Even when I was a child my body was more childish than everyone else’s. I used to hate having school showers after pretending to play football. All the other boys were turning into gorillas and I was as bald as Duncan Goodhew. (For those of you that don’t know who Duncan Goodhew is, he’s a bald swimmer from the 80’s. In my opinion he always seemed like a thoroughly nice chap, but if he had been a girl he’d have been bloody ugly) I was bald in my lower regions for quite a while at school. In fact, I used to draw my pubic hairs on with a black biro and run through the showers so quickly so that all the other kids would see would be a quick flash of bush. I got away with my two-dimensional bush for about two weeks but then had to stop because my mum was complaining about the black ink in my pants.

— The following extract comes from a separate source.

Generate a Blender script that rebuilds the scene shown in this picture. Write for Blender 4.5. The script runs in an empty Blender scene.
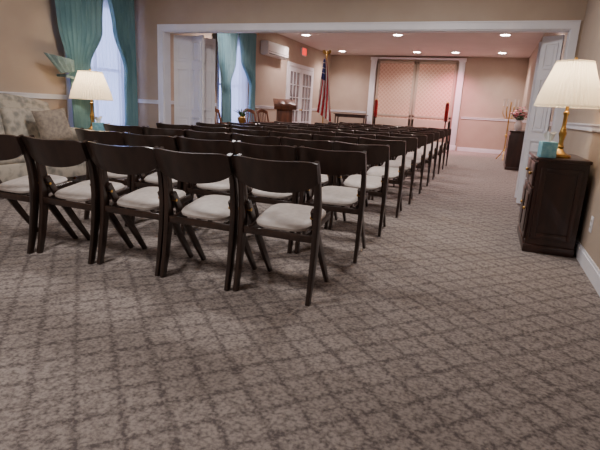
import bpy, bmesh, math, random
from mathutils import Vector, Matrix, Euler
random.seed(4)
S=bpy.context.scene
# ---------------------------------------------------------------- materials
def srgb(r,g,b):
    f=lambda c:(c/255/12.92) if c/255<=.04045 else ((c/255+.055)/1.055)**2.4
    return (f(r),f(g),f(b),1)
def mat(name,col,rough=.6,metal=0,col2=None,scale=8,bump=0,bscale=60,stretch=None,spec=.5,coat=0,emit=None,es=0):
    m=bpy.data.materials.new(name); m.use_nodes=True
    nt=m.node_tree; b=nt.nodes['Principled BSDF']
    b.inputs['Base Color'].default_value=col
    b.inputs['Roughness'].default_value=rough
    b.inputs['Metallic'].default_value=metal
    b.inputs['Specular IOR Level'].default_value=spec
    b.inputs['Coat Weight'].default_value=coat
    if emit: b.inputs['Emission Color'].default_value=emit; b.inputs['Emission Strength'].default_value=es
    tc=nt.nodes.new('ShaderNodeTexCoord'); mp=nt.nodes.new('ShaderNodeMapping')
    nt.links.new(tc.outputs['Object'],mp.inputs['Vector'])
    if stretch: mp.inputs['Scale'].default_value=stretch
    if col2:
        n=nt.nodes.new('ShaderNodeTexNoise'); n.inputs['Scale'].default_value=scale; n.inputs['Detail'].default_value=5
        r=nt.nodes.new('ShaderNodeValToRGB'); r.color_ramp.elements[0].position=.35; r.color_ramp.elements[1].position=.65
        r.color_ramp.elements[0].color=col; r.color_ramp.elements[1].color=col2
        nt.links.new(mp.outputs[0],n.inputs['Vector']); nt.links.new(n.outputs['Fac'],r.inputs[0]); nt.links.new(r.outputs[0],b.inputs['Base Color'])
    if bump:
        n=nt.nodes.new('ShaderNodeTexNoise'); n.inputs['Scale'].default_value=bscale; n.inputs['Detail'].default_value=3
        bp=nt.nodes.new('ShaderNodeBump'); bp.inputs['Strength'].default_value=bump; bp.inputs['Distance'].default_value=.01
        nt.links.new(mp.outputs[0],n.inputs['Vector']); nt.links.new(n.outputs['Fac'],bp.inputs['Height']); nt.links.new(bp.outputs[0],b.inputs['Normal'])
    return m
M_wall=mat('wall_paint',srgb(178,161,145),.8,0,srgb(173,155,139),3,.08,150)
M_ceil=mat('ceiling_paint',srgb(208,196,192),.9,0,srgb(202,190,186),2)
M_white=mat('white_trim_paint',srgb(230,229,235),.45,0,srgb(223,222,228),4)
M_wood=mat('espresso_wood',srgb(60,43,36),.28,0,srgb(38,27,23),14,.03,60,(1,1,.25),.5,.3)
M_wood2=mat('cabinet_wood',srgb(58,31,24),.35,0,srgb(36,19,15),12,.03,60,(1,1,.2),.5,.3)
M_wood3=mat('walnut_wood',srgb(112,66,40),.4,0,srgb(80,45,28),12,.03,60,(1,1,.2))
M_seat=mat('seat_vinyl',srgb(201,191,184),.5,0,srgb(186,176,169),30,.08,200)
M_brass=mat('brass',srgb(200,160,90),.28,1,srgb(180,140,75),10)
M_curt=mat('teal_curtain',srgb(92,132,142),.6,0,srgb(114,152,160),14,.1,80,(1,1,.2))
M_tassel=mat('tieback_cloth',srgb(110,134,138),.7,0,srgb(90,114,120),20)
M_gold=mat('gilt_metal',srgb(210,170,100),.35,1,srgb(190,150,80),10)
M_red=mat('red_glass',srgb(135,16,24),.2,0,srgb(100,10,16),6,spec=.6,emit=srgb(180,20,20),es=.06)
M_ac=mat('ac_plastic',srgb(228,226,222),.4,0,srgb(222,220,216),3)
M_dark=mat('dark_metal',srgb(70,30,28),.4,.4,srgb(50,22,20),6)
M_teal=mat('tissue_box_card',srgb(100,165,185),.6,0,srgb(145,198,208),25)
M_paper=mat('tissue_paper',srgb(240,238,235),.9,0,srgb(232,230,228),9)
M_green=mat('leaf_green',srgb(50,85,45),.6,0,srgb(35,62,32),9)
M_pink=mat('petal_pink',srgb(225,110,140),.6,0,srgb(240,170,185),9)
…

Goodness knows what that must have looked like to the other kids, one minute I’m hairy, the next minute I’m not. They must have thought I was the first pupil in school to get kinky. I’m delighted to say that the hairs did indeed begin to grow, when I was about 18, and I’ve had them ever since. Luckily not the same hairs, they seem to regenerate themselves, like a snake shedding it’s skin and growing a new one. But we won’t go into that, it’s too near my pubes.
Now look, I’ve babbled on far too much about my child body that I’ve run out of room to actually write what I was here to originally write about – a full review of ‘Along Came Polly’ – a film I saw on ITV 2 last night starring Jennifer Anniston and Ben Stiller. But you probably saw it on ITV 1 last week anyway, or at the cinema two years ago. I liked the bit in the street.